-------- Available data --------

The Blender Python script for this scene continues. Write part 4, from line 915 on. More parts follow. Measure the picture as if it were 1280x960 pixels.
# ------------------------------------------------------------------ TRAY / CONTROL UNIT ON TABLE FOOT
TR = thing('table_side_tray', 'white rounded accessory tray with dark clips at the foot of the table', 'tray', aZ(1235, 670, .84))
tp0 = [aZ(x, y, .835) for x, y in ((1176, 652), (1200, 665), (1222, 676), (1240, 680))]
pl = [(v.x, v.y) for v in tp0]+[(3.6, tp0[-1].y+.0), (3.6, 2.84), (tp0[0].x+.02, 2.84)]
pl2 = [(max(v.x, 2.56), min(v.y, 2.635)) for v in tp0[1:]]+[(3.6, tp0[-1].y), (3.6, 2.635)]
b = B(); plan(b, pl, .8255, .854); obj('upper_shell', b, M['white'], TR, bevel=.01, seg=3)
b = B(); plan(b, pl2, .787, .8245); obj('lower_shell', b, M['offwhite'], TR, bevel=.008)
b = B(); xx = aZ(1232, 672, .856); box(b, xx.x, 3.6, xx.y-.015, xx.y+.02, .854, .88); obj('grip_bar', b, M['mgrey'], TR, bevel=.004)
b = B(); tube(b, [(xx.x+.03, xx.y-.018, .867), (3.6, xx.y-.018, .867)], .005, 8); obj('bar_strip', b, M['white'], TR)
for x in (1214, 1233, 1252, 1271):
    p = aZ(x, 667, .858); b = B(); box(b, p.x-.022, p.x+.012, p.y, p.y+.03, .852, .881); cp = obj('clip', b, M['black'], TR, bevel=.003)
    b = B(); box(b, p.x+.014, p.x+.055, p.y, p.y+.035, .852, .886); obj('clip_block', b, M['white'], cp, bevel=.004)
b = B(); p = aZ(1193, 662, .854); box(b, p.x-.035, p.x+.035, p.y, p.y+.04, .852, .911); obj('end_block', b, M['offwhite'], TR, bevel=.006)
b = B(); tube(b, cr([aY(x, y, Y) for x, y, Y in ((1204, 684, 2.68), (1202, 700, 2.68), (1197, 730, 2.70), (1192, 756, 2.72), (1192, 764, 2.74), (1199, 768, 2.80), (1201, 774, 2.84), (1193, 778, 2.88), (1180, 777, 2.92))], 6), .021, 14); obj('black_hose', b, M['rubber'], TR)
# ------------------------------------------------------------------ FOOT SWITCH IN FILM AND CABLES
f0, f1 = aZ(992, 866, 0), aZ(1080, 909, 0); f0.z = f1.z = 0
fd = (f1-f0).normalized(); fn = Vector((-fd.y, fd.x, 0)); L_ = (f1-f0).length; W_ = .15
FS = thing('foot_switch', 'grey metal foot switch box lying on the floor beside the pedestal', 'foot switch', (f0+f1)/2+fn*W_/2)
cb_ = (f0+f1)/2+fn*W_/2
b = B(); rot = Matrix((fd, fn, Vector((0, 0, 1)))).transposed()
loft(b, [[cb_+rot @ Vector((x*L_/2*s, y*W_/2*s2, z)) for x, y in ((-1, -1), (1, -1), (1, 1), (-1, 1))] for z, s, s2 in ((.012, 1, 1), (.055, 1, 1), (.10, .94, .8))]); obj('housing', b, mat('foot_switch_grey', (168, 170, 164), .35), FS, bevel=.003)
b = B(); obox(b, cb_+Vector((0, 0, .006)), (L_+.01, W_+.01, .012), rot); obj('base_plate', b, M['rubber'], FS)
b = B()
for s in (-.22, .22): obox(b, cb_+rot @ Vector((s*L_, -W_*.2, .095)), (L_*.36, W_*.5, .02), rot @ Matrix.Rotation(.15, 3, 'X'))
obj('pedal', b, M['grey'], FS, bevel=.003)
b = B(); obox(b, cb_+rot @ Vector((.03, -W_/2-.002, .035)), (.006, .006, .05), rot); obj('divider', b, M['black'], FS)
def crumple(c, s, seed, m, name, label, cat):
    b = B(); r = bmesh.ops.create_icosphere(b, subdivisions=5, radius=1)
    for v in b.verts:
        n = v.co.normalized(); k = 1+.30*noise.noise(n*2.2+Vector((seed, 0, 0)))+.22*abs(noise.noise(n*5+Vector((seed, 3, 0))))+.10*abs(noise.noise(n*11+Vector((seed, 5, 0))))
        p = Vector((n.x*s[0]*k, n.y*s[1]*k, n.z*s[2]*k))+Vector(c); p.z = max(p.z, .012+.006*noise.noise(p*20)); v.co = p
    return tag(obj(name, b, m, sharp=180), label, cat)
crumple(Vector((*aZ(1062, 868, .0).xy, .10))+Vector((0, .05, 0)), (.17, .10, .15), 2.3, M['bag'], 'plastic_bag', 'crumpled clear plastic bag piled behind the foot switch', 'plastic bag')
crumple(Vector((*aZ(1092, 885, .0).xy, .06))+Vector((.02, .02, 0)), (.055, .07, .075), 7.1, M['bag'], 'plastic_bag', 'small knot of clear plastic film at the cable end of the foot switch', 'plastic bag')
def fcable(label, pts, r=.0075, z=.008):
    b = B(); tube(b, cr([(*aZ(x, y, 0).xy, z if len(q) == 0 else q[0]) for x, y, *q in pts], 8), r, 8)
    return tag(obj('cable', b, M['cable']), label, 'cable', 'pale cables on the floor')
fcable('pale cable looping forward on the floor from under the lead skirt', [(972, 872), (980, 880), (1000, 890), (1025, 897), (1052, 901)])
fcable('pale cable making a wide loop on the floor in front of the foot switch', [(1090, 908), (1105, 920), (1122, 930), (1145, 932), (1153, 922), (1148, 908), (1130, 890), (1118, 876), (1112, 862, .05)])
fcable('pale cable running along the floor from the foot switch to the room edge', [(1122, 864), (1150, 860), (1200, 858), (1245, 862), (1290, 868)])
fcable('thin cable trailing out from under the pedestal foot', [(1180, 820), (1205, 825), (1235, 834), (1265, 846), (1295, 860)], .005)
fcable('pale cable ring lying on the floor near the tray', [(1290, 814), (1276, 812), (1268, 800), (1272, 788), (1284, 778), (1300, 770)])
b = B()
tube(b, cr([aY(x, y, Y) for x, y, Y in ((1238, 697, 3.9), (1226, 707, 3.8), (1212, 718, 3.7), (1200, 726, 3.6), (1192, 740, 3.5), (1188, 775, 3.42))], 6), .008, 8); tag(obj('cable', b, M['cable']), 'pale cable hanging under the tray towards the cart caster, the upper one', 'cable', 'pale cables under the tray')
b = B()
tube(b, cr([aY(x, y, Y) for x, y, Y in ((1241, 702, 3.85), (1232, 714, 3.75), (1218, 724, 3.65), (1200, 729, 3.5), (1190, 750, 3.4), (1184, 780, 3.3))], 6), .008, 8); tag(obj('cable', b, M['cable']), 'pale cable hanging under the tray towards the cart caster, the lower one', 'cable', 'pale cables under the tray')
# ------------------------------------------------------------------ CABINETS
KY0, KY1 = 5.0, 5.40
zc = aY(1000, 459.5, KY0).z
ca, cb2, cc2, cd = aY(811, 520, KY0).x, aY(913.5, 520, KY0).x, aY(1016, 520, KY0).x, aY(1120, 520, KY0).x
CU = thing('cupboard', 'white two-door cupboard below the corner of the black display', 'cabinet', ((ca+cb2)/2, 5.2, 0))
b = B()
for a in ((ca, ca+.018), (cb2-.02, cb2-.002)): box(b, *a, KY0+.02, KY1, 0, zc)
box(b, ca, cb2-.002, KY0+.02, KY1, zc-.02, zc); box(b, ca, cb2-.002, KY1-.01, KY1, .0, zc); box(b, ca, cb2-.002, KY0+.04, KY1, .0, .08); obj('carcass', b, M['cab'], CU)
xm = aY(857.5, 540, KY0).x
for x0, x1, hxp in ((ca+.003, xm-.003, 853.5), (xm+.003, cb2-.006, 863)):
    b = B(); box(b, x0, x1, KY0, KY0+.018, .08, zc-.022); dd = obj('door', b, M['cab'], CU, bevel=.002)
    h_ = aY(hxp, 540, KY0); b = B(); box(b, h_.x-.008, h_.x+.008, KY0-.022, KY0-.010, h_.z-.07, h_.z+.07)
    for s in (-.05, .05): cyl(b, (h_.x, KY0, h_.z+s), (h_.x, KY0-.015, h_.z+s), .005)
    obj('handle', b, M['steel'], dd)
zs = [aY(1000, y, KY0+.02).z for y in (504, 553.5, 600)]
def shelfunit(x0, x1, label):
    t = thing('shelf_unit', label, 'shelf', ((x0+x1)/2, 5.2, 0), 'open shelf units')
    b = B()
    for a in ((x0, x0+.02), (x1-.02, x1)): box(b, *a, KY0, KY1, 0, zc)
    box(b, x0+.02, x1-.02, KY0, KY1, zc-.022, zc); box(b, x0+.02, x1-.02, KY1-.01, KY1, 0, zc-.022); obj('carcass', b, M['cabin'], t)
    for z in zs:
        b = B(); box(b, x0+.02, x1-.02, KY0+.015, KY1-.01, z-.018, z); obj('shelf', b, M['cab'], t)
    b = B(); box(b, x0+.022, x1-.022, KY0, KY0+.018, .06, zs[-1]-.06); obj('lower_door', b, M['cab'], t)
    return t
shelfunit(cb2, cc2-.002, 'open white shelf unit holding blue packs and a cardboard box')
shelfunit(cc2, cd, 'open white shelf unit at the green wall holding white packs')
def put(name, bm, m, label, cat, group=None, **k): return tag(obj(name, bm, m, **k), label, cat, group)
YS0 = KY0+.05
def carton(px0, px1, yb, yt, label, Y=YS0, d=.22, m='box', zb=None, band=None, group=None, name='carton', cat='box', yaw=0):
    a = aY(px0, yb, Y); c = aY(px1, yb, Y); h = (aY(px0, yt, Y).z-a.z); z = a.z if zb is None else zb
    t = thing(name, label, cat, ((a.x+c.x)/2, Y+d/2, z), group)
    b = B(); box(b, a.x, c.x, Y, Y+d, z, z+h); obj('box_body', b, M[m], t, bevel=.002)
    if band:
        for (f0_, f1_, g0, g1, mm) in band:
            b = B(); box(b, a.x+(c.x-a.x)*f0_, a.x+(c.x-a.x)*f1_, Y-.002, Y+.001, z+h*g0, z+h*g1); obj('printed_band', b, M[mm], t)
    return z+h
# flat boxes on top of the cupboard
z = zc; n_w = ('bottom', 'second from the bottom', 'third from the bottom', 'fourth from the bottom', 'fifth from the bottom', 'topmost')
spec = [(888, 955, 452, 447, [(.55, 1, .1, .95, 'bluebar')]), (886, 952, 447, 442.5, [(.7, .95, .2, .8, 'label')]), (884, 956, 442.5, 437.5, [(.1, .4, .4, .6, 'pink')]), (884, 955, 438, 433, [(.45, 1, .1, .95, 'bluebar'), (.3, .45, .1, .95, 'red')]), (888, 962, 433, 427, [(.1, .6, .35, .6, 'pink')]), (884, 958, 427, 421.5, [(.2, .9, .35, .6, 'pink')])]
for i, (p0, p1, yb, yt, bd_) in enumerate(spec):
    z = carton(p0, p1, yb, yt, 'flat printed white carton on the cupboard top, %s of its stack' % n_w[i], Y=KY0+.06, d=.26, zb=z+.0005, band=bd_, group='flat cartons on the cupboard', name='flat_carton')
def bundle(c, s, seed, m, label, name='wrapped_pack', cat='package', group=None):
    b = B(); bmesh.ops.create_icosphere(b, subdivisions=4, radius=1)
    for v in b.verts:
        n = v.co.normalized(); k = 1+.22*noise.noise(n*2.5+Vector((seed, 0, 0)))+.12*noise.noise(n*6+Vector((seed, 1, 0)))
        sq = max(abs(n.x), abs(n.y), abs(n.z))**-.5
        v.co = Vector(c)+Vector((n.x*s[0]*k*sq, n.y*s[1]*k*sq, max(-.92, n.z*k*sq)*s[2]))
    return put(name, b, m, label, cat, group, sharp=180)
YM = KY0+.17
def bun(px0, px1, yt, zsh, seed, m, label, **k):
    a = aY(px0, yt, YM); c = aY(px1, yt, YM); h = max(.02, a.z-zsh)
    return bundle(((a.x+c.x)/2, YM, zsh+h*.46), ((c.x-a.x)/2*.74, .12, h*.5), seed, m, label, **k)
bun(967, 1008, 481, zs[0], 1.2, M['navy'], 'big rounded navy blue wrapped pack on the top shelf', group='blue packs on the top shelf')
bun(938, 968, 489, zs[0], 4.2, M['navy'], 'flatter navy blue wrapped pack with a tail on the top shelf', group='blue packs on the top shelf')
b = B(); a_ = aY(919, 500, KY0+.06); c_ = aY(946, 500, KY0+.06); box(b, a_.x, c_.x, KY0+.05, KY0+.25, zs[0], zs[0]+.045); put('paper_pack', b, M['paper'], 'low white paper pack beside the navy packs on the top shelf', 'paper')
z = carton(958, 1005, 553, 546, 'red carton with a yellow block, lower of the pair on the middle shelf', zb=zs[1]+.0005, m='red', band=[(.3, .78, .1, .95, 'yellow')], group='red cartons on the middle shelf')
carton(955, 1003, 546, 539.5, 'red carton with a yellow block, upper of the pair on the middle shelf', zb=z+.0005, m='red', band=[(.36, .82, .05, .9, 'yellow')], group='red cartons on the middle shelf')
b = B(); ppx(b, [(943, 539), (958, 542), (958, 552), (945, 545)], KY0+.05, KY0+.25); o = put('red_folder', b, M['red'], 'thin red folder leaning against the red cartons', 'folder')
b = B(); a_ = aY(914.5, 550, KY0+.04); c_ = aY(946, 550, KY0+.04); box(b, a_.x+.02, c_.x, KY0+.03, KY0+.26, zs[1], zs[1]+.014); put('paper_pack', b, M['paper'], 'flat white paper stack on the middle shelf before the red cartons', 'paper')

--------

| Exercise details |
Collect the lines that hold "from".

| Task response |
The Blender Python script for this scene continues. Write part 4, from line 915 on. More parts follow. Measure the picture as if it were 1280x960 pixels.
fcable('pale cable looping forward on the floor from under the lead skirt', [(972, 872), (980, 880), (1000, 890), (1025, 897), (1052, 901)])
fcable('pale cable running along the floor from the foot switch to the room edge', [(1122, 864), (1150, 860), (1200, 858), (1245, 862), (1290, 868)])
fcable('thin cable trailing out from under the pedestal foot', [(1180, 820), (1205, 825), (1235, 834), (1265, 846), (1295, 860)], .005)
z = zc; n_w = ('bottom', 'second from the bottom', 'third from the bottom', 'fourth from the bottom', 'fifth from the bottom', 'topmost')